Cisco Meraki SD-WAN Review
August 26, 2023

Cisco Meraki SD-WAN Review

Anonymous | TrustRadius Reviewer
Score 8 out of 10
Vetted Review
Verified User

Overall Satisfaction with Cisco Meraki SD-WAN

So we're trying to minimize a certain level of cost associated with bandwidth. We also have a base on the large number of employees we have, we have a large Microsoft M three five deployment. So the amount of bandwidth that we consume and the performance of it to be able to reach the cloud is fairly significant today. So our goal is to try to break that traffic out locally, but it's closer to the remote users in order to offload the backend systems from that. We also have several other projects that are either security-centric that will utilize the SD-WAN infrastructure as a connecting point, or in some cases where we'll actually for specific engineering teams who will be able to access cloud security services who will send that traffic directly to the internet using the SDWAN system.
  • The core of the product itself architectural-wise is designed very well for scale. So from the backend, for example, the ability to support a large number of diversified locations and a flexibility in on topology and how those can be deployed.
  • Bosch has a very complex kind of a deployment where how its remote sites around the world are connected. We have well over 1200 locations in our wholly-owned operations.
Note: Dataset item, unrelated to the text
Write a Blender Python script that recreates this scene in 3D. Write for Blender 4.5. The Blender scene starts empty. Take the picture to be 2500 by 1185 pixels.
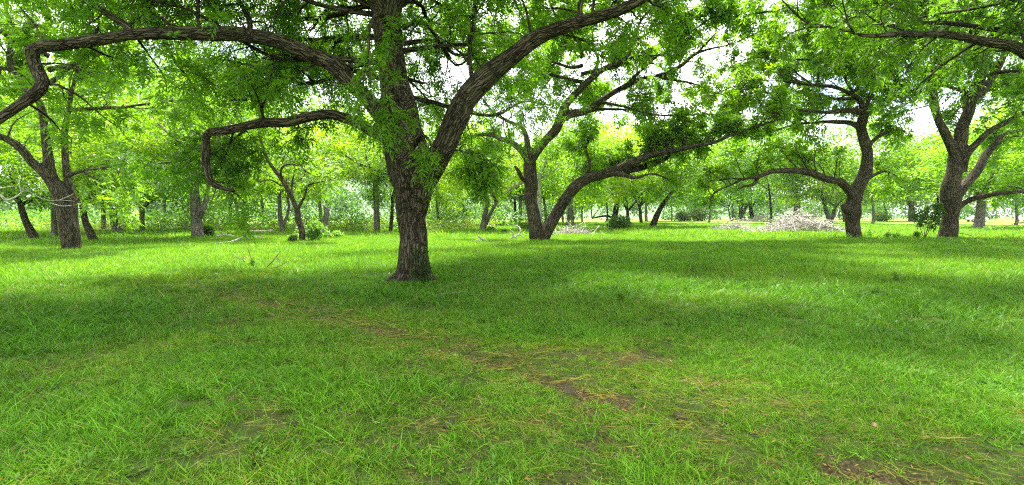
import bpy, math
import numpy as np
from mathutils import Vector

sc = bpy.context.scene
COL = sc.collection

# ------------------------------------------------------------------ camera
CAM_H, FPX, HZ = 1.6, 1250.0, 525.0           # eye height, focal length and horizon row in photo pixels
PITCH = math.atan((592.5 - HZ) / FPX)
cam = bpy.data.cameras.new('camera')
cam.lens, cam.sensor_width, cam.sensor_fit = 18.0, 36.0, 'HORIZONTAL'
cam.clip_start, cam.clip_end = 0.05, 4000
cam_ob = bpy.data.objects.new('camera', cam)
COL.objects.link(cam_ob)
cam_ob.location = (0, 0, CAM_H)
cam_ob.rotation_euler = (math.pi / 2 - PITCH, 0, 0)
sc.camera = cam_ob

# ------------------------------------------------------------------ sky, sun, exposure
SUN_EL, SUN_AZ = math.radians(59), math.radians(-6)     # azimuth from +Y towards +X
w = bpy.data.worlds.new('World'); sc.world = w; w.use_nodes = True
nt = w.node_tree; N = nt.nodes; N.clear()
out = N.new('ShaderNodeOutputWorld'); bg = N.new('ShaderNodeBackground')
sky = N.new('ShaderNodeTexSky'); sky.sky_type = 'NISHITA'; sky.sun_disc = False
sky.sun_elevation = SUN_EL; sky.sun_rotation = SUN_AZ; sky.air_density = 1.0; sky.dust_density = 1.5
tc = N.new('ShaderNodeTexCoord'); mp = N.new('ShaderNodeMapping'); mp.inputs['Scale'].default_value = (1.0, 1.0, 2.2)
cn = N.new('ShaderNodeTexNoise'); cn.inputs['Scale'].default_value = 2.6; cn.inputs['Detail'].default_value = 6
cr = N.new('ShaderNodeMapRange'); cr.inputs['From Min'].default_value = 0.34; cr.inputs['From Max'].default_value = 0.52
mx = N.new('ShaderNodeMix'); mx.data_type = 'RGBA'; mx.inputs['B'].default_value = (9.5, 9.7, 10.0, 1)
nt.links.new(tc.outputs['Generated'], mp.inputs['Vector']); nt.links.new(mp.outputs[0], cn.inputs['Vector'])
nt.links.new(cn.outputs['Fac'], cr.inputs['Value']); nt.links.new(cr.outputs[0], mx.inputs['Factor'])
nt.links.new(sky.outputs[0], mx.inputs['A']); nt.links.new(mx.outputs['Result'], bg.inputs['Color'])
bg.inputs['Strength'].default_value = 0.075
nt.links.new(bg.outputs[0], out.inputs[0])

sun = bpy.data.lights.new('sun', 'SUN'); sun.energy = 5.0; sun.angle = math.radians(8.0); sun.color = (1.0, 0.96, 0.89)
sun_ob = bpy.data.objects.new('sun', sun); COL.objects.link(sun_ob)
SUNV = Vector((math.sin(SUN_AZ) * math.cos(SUN_EL), math.cos(SUN_AZ) * math.cos(SUN_EL), math.sin(SUN_EL)))
sun_ob.rotation_euler = (-SUNV).to_track_quat('-Z', 'Y').to_euler()
sun_ob.location = SUNV * 60

vs = sc.view_settings
vs.view_transform = 'Standard'; vs.look = 'None'; vs.exposure = 2.48; vs.gamma = 1.0; vs.use_curve_mapping = False
cy = sc.cycles
cy.max_bounces = 7; cy.diffuse_bounces = 4; cy.glossy_bounces = 1; cy.transmission_bounces = 5; cy.transparent_max_bounces = 4
cy.volume_bounces = 0; cy.use_denoising = False; cy.filter_width = 1.15; cy.sample_clamp_indirect = 4.0
cy.caustics_reflective = False; cy.caustics_refractive = False

# ------------------------------------------------------------------ numpy helpers
def hash2(ix, iy, seed):
    h = (ix.astype(np.int64) * 374761393 + iy.astype(np.int64) * 668265263 + seed * 974711) & 0xFFFFFFFF
    h = ((h ^ (h >> 13)) * 1274126177) & 0xFFFFFFFF
    return ((h ^ (h >> 16)) & 0xFFFFFF) / float(0xFFFFFF)
def vnoise(x, y, seed=0):
    x = np.asarray(x, float); y = np.asarray(y, float)
    ix = np.floor(x); iy = np.floor(y); fx = x - ix; fy = y - iy
    fx = fx * fx * (3 - 2 * fx); fy = fy * fy * (3 - 2 * fy)
    a = hash2(ix, iy, seed); b = hash2(ix + 1, iy, seed); c = hash2(ix, iy + 1, seed); d = hash2(ix + 1, iy + 1, seed)
    return (a * (1 - fx) + b * fx) * (1 - fy) + (c * (1 - fx) + d * fx) * fy
def fbm(x, y, seed=0, octaves=4, gain=0.5):
    t = 0; amp = 1; s = 0
    for o in range(octaves):
        t = t + amp * vnoise(np.asarray(x) * 2 ** o + 17 * o, np.asarray(y) * 2 ** o - 9 * o, seed + o); s += amp; amp *= gain
    return t / s
def nrm(v):
    return v / np.maximum(np.linalg.norm(v, axis=-1, keepdims=True), 1e-9)

def P(px, py, Y):
    """the point at world depth Y seen at photo pixel (px, py)"""
    u = (px - 1250.0) / FPX; v = (592.5 - py) / FPX
    c, s = math.cos(PITCH), math.sin(PITCH)
    d = np.array([u, c + v * s, -s + v * c])
    return np.array([0, 0, CAM_H]) + d * (Y / d[1])
def depth_at(py):
    return CAM_H * FPX / (py - HZ)

# wheel tracks worn into the grass (photo pixels on flat ground)
def G(px, py):
    v = (592.5 - py) / FPX; c, s = math.cos(PITCH), math.sin(PITCH)
    t = -CAM_H / (-s + v * c)
    return np.array([(px - 1250.0) / FPX * t, (c + v * s) * t])
RUT_A = np.array([G(*p) for p in [(440, 690), (520, 708), (600, 728), (720, 752), (900, 797), (1060, 842), (1150, 865), (1280, 902), (1390, 938), (1500, 968), (1660, 1010), (1800, 1062), (1960, 1105), (2300, 1180)]])
RUT_B = np.array([G(*p) for p in [(150, 960), (380, 900), (560, 960), (720, 1040), (860, 1150), (950, 1260)]])
def dist_poly(x, y, poly):
    best = np.full(np.shape(x), 1e9)
    for a, b in zip(poly[:-1], poly[1:]):
        ab = b - a; t = np.clip(((x - a[0]) * ab[0] + (y - a[1]) * ab[1]) / (ab @ ab), 0, 1)
        best = np.minimum(best, np.hypot(x - a[0] - t * ab[0], y - a[1] - t * ab[1]))
    return best
def bare(x, y):
    """0 = thick grass, 1 = bare earth"""
    x = np.asarray(x, float); y = np.asarray(y, float); r = np.hypot(x, y)
    da = dist_poly(x, y, RUT_A); db = dist_poly(x, y, RUT_B)
    wob = fbm(x * 1.3, y * 1.3, 5)
    rut = np.exp(-(da / (0.15 + 0.012 * r)) ** 2) * np.clip((wob - 0.36) * 4.5, 0, 1) * 0.92
    rut = rut * np.clip(1.35 - r / 16, 0.45, 1)
    rut = np.maximum(rut, np.exp(-(db / 0.25) ** 2) * np.clip((wob - 0.48) * 5, 0, 1) * 0.5)
    pat = np.clip((fbm(x * 1.6, y * 1.6, 31) - 0.63) * 7, 0, 1) * np.clip((13 - r) / 7, 0, 1) * 0.55
    return np.clip(np.maximum(rut, pat), 0, 1)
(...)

And those are deployed in regions, I mean, literally all around the world. So for us to be able to be flexible in how the topology of those sites are deployed was fairly significant.
  • The platform itself is very feature-rich. One of the difficulties we find is that to do things, for example, in terms of monitoring and obtaining data, it's not consistent. There are multiple interfaces to get them, but you can't get the same data through all interfaces. So you end up having to try to find either the least common denominator or we have to build our own code that then mines through all the interfaces and that becomes very problematic.
  • The other problem we've found is that there are issues where the same amount of expected software quality isn't really there in all releases. Cisco breaks things out by like shorter or long-lived release trains. And the long-lived release trains tend to have good quality by the time you get to the second or third release within it. But then those are skips. There are like 12, 18 months skips in between those. So if you start releasing features on versions in between there practically to be safe, you have to wait until you know much later. So to be able to see new future capabilities as they come out and deploy those readily needs to improve, it needs to be much faster.
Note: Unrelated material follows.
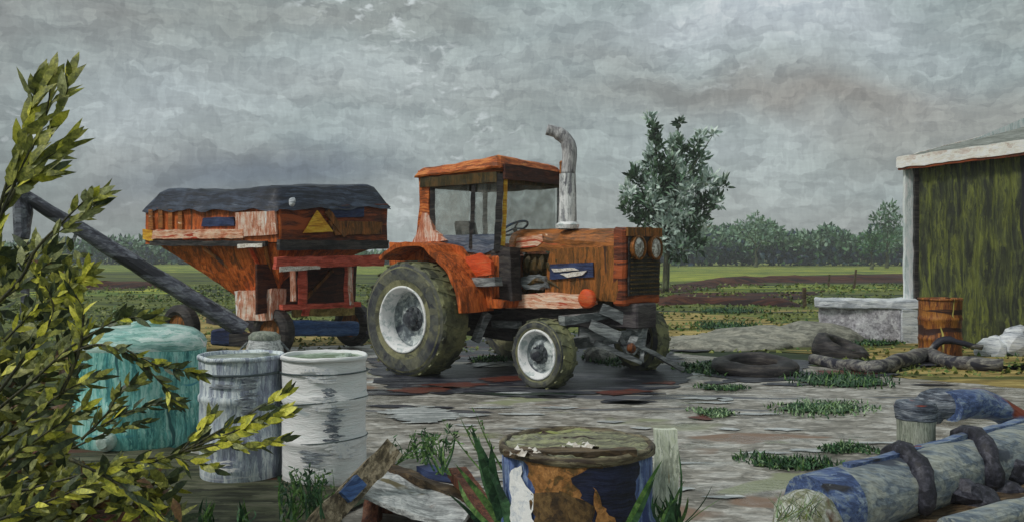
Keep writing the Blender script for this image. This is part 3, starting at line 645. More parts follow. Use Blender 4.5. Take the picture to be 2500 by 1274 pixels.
M['chalk'] = paint('chalk white', [(190, 194, 200), (224, 226, 228), (240, 240, 238)], 6, 'o', gain=1.3)
M['slate'] = paint('slate smear', [(88, 94, 104), (126, 132, 140), (170, 176, 180)], 3, 'h', gain=1.3)
bc = at(1408, 3.45)
shell('rust_patch', root, bc, .285, [(-42, .85), (14, .85), (22, .70), (6, .62), (-6, .60), (-20, .62), (-34, .70)], M['rust_ochre'], 1, lift=.004)
shell('rust_patch', root, bc, .285, [(-36, .74), (-14, .76), (8, .70), (-2, .60), (-20, .58), (-26, .52), (-36, .50)], M['rust_brown'], 2, lift=.007)
shell('paint_highlight_patch', root, bc, .285, [(-8, .80), (4, .84), (44, .84), (42, .62), (14, .58), (6, .70)], M['ink'], 3, lift=.010)
shell('rust_patch', root, bc, .285, [(8, .78), (14, .70), (26, .64), (30, .58), (16, .58), (6, .66)], M['rust_ochre'], 4, lift=.013)
shell('paint_highlight_patch', root, bc, .285, [(-62, .80), (-50, .82), (-38, .74), (-34, .50), (-30, .20), (-58, .15), (-60, .5)], M['chalk'], 5, lift=.007)
shell('stain', root, bc, .285, [(12, .60), (46, .62), (50, .2), (8, .2)], M['char'], 6, lift=.007)
shell('rust_patch', root, bc, .285, [(-36, .56), (-20, .54), (-18, .50), (-34, .49)], M['rust_brown'], 7, lift=.012)
drum('rusty_drum', 'rust brown oil drum standing in front of the green shed wall', at(2295, 14.0), .31, .93, M['rust_drum'], M['recess'], group=None)
wc = at(792, 6.45)
def strokes(name, root, c, r, az0, az1, h0, h1, n, mat, seed):
    rg = random.Random(seed); bm = nb(); c = Vector(c)
    for k in range(n):
        h = lerp(h0, h1, (k + rg.random() * .6) / n); a = lerp(az0, az1, rg.random() * .35); b = lerp(az0, az1, .6 + .4 * rg.random()); th = rg.uniform(.006, .014); sl = rg.uniform(-.01, .015); m = 14; prev = None
        for q in range(m + 1):
            t = q / m; az = R(lerp(a, b, t)); w = th * (math.sin(math.pi * min(1, t * 1.15 + .05)) ** .6 if t < .95 else .1) * rg.uniform(.6, 1.2); hh = h + sl * t + .003 * math.sin(t * 9 + k); rr = r + .004 + k * .0003
            cur = [bm.verts.new(c + Vector((math.sin(az) * rr, -math.cos(az) * rr, hh + s_ * w))) for s_ in (-1, 1)]
            if prev: bm.faces.new((prev[0], cur[0], cur[1], prev[1]))
            prev = cur
    return obj(name, bm, mat, root, amp=0, L=0)
strokes('stain', wroot, wc, .302, 8, 46, .30, .54, 13, M['slate'], 8)
strokes('stain', wroot, wc, .302, 6, 34, .61, .68, 4, M['slate'], 9)
strokes('stain', wroot, wc, .302, -25, 35, .14, .26, 6, M['slate'], 10)
strokes('paint_highlight_patch', wroot, wc, .303, -10, 60, .52, .62, 8, M['chalk'], 11)  # chalk white daubs from here on are highlights painted onto the drums
strokes('paint_highlight_patch', wroot, wc, .303, -24, 50, .72, .81, 6, M['chalk'], 12)
strokes('paint_highlight_patch', wroot, wc, .303, 10, 70, .20, .30, 8, M['chalk'], 13)
gc = at(590, 6.5)
strokes('stain', groot, gc, .298, 5, 50, .50, .76, 12, M['slate'], 14)
strokes('stain', groot, gc, .298, -30, 30, .66, .70, 2, M['slate'], 15)
strokes('paint_highlight_patch', groot, gc, .298, -30, 30, .10, .17, 4, M['chalk'], 16)
# teal tank
c = at(345, 7.75); root = empty('plastic_tank', c, 'squat teal plastic tank with pale domed top behind the shrub', 'tank')
bm = nb(); r = .53
lathe(bm, [(r * .96, 0), (r, .04), (r, .3), (r + .012, .32), (r + .012, .35), (r, .37), (r, .80)], c, seg=56); obj('body', bm, M['teal'], root, amp=.014, fr=2.5, L=.15, smooth=True)
bm = nb(); lathe(bm, [(r, .80), (r + .01, .84), (r * .97, .89), (r * .85, .94), (r * .6, .975), (r * .3, .985), (0, .985)], c, seg=56); obj('dome', bm, M['teal_top'], root, amp=.012, fr=2.5, L=0, smooth=True)
bm = nb(); lathe(bm, [(.13, .97), (.13, 1.01), (.11, 1.025), (0, 1.03)], c + Vector((.05, 0, 0)), seg=24); obj('lid', bm, M['teal_top'], root, amp=.004, L=0)
bm = nb(); q = c + Vector((-.05, -r - .01, .1)); lathe(bm, [(.075, -.03), (.075, .04), (.05, .06), (.04, .1), (0, .1)], q, ax=Vector((0, -1, 0)), seg=18); obj('outlet', bm, M['leaf_pale'], root, amp=.006, L=0)
# milk can behind grey drum
c = at(645, 8.6); root = empty('metal_churn', c, 'rounded grey metal churn peeping above the grey drum', 'churn')
bm = nb(); lathe(bm, [(.18, 0), (.19, .03), (.19, .55), (.185, .62), (.17, .72), (.14, .80)], c, seg=28); obj('body', bm, M['sheet'], root, amp=.006, L=0, smooth=True)
bm = nb(); lathe(bm, [(.15, .79), (.15, .82), (.11, .855), (0, .87)], c, seg=28); obj('lid', bm, M['stub'], root, amp=.004, L=0, smooth=True)
for s in (-1, 1):
    bm = nb(); tube(bm, curve([c + Vector((s * .18, 0, .6)), c + Vector((s * .24, 0, .66)), c + Vector((s * .16, 0, .76))]), .012, 6); obj('handle', bm, M['steel'], root, amp=0, L=0)

# ---------------------------------------------------------------- tractor
ca, sa = math.cos(R(40)), math.sin(R(40)); OX, OY = -1.445, 11.9
Ff = Vector((ca, -sa, 0)); Ss = Vector((sa, ca, 0)); Z = Vector((0, 0, 1))
def T(a, b, h): return Vector((OX, OY, 0)) + Ff * a + Ss * b + Z * h
def SP(px, py, b):
    k = (px - 1250) / F; a = (k * (OY + ca * b) - OX - sa * b) / (ca + sa * k); z = OY - sa * a + ca * b
    return T(a, b, H - (py - HY) / F * z)
def FP(px, py, a):
    k = (px - 1250) / F; b = (k * (OY - sa * a) - OX - ca * a) / (sa - ca * k); z = OY - sa * a + ca * b
    return T(a, b, H - (py - HY) / F * z)
def side_slab(name, pix, b, th, mat, parent, **kw):
    bm = nb(); slab(bm, [SP(x, y, b) for x, y in pix], Ss * th); return obj(name, bm, mat, parent, **kw)
trac = empty('tractor', T(1.0, 1.37, 0), 'orange farm tractor with square cab, tall bent exhaust and pale wheel rims', 'tractor')
def wheel(c, Rr, w, rr, ax, lugs, name='wheel', inner=.5, dish=.16):
    # c: centre on outer face plane, ax points inward
    root = obase(name, None); col.objects.link(root); root.parent = trac; root.location = c - trac.location
    bm = nb(); e = Rr * .07
    prof = [(rr, .03), (rr + .02, .0), (lerp(rr, Rr, .3), -.015), (lerp(rr, Rr, .5), -.02), (lerp(rr, Rr, .74), -.015), (lerp(rr, Rr, .8), -.005), (Rr - e * .6, .015), (Rr - e * .1, .05), (Rr, w * .3), (Rr, w * .7), (Rr - e * .1, w - .05), (Rr - e * .6, w - .015), (lerp(rr, Rr, .5), w + .01), (rr, w - .03)]
    lathe(bm, prof, c, ax, seg=56, close=True)
    for f in bm.faces: f.material_index = 0
    u = ax.cross(Z).normalized(); v = ax.cross(u)
    nl0 = len(bm.faces)
    for i in range(lugs):
        a = 2 * math.pi * i / lugs
        for sgn in (0, 1):
            a0 = a + (math.pi / lugs if sgn else 0); a1 = a0 + .13
            w0, w1 = (.01, w * .55) if not sgn else (w - .01, w * .45)
            d0 = u * math.cos(a0) + v * math.sin(a0); d1 = u * math.cos(a1) + v * math.sin(a1)
            p0 = c + ax * w0 + d0 * (Rr - .005); p1 = c + ax * w1 + d1 * (Rr + .002)
            beam(bm, p0, p1, .04, .018, up=d0)
    bm.faces.ensure_lookup_table()
    for f in bm.faces:
        rad = (f.calc_center_median() - c); rad = (rad - ax * rad.dot(ax)).length
        if rad > Rr - e * .55: f.material_index = 1
        elif rad < lerp(rr, Rr, .34) or lerp(rr, Rr, .72) < rad < lerp(rr, Rr, .78): f.material_index = 2
    obj('tyre', bm, [M['tyre'], M['tyre_dark'], M['tyre_ring']], root, amp=.006, fr=4, L=0, smooth=False)
    bm = nb(); lathe(bm, [(rr + .012, .025), (rr + .015, -.012), (rr - .012, -.015), (rr - .02, .02), (rr - .05, .05), (rr - .06, dish * .8)], c, ax, seg=44)
    obj('rim', bm, M['rim'], root, amp=.004, L=0, smooth=True)
    bm = nb(); lathe(bm, [(rr - .058, dish * .8), (rr - .075, dish), (rr * .68, dish + .02), (rr * .55, dish - .03), (rr * .36, dish - .03)], c, ax, seg=44)
    obj('disc', bm, M['disc'], root, amp=.005, L=0, smooth=True)
    bm = nb(); lathe(bm, [(rr * .4, dish - .02), (rr * .38, dish - .05), (rr * .25, dish - .06), (rr * .24, dish - .14), (rr * .1, dish - .16), (0, dish - .16)], c, ax, seg=24)
    for k in range(8):
        aa = 2 * math.pi * k / 8; q = c + (u * math.cos(aa) + v * math.sin(aa)) * rr * .32 + ax * (dish - .075); beam(bm, q, q + ax * .03, .03, .03)
    obj('hub', bm, M['hub'], root, amp=.003, L=0)
    return root
wheel(T(0, 0, .765), .765, .50, .43, Ss, 22, dish=.24)
wheel(T(0, 2.74, .765), .765, .46, .45, -Ss, 22)
fb = SP(1322, 860, .25)
st = Matrix.Rotation(R(-4), 4, 'Z') @ Ss
st2 = Matrix.Rotation(R(-14), 4, 'Z') @ Ss
wheel(T(2.06, .25, .425), .425, .27, .29, st, 16, dish=.1)
wheel(T(2.06, 2.75, .465), .465, .25, .30, -st2, 16, dish=.08)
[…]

Do you think Cisco Meraki SD-WAN delivers good value for the price?

Yes

Are you happy with Cisco Meraki SD-WAN's feature set?

Yes

Did Cisco Meraki SD-WAN live up to sales and marketing promises?

Yes

Did implementation of Cisco Meraki SD-WAN go as expected?

Yes

Would you buy Cisco Meraki SD-WAN again?

Yes

We did a very stringent valuation a few years ago. And we evaluated probably about a dozen suppliers on paper that we evaluate just by capabilities. And, we of some other business criteria, and we whittled that down to a list of five. And out of those five, we brought four of those into our lab environment where we ran approximately 350 different test cases on, we really beat on it pretty heavily. And some of those other suppliers would've been companies like Fortinet Versa Networks Silver Peak, which is now owned by Hewlett Packard.
So well suited, if you look at operations that have say sorry, facilities or locations that have around up to around a thousand employees or like some of our diverse manufacturing facilities that have smaller amounts of bandwidth that have high uptime requirements, the system is very flexible with regards to how fault tolerance is addressed, how redundancy is built that allows us to accommodate those needs. It has some nice built-in security features that allow us also to be able to adapt to different conditions. The problem we struggle with it the same time though, is that when you activate some of those other more feature capabilities, the throughput of the platform begins to drop fairly significantly. So if you add too many security features or too many other features onto it, you try to put in a bigger and bigger device in order to accommodate the same amount of throughput that you need. And, what happens then is that the overall cost now becomes prohibitive and it's no longer desirable to be deployed. There are other options that are better. The other side is that when you pass a certain amount of total throughput, so if we have campuses or larger locations that may have 5,000, 6,000 employees at them the size of the device, again, that's needed to be able to do that becomes cost prohibitive to do it. So again, that benefit that we're looking for, it seems to have a sweet spot, right? That's like between 10 megabits and one gigabit. And we don't really seem to have a good solution in the platform to address some of the other ones for us right now. Thankfully, those level of ones are very small. We don't have that many occurrences of really high throughput requirements, but we do see that in the future growing. So we're certainly looking for options for how to address those.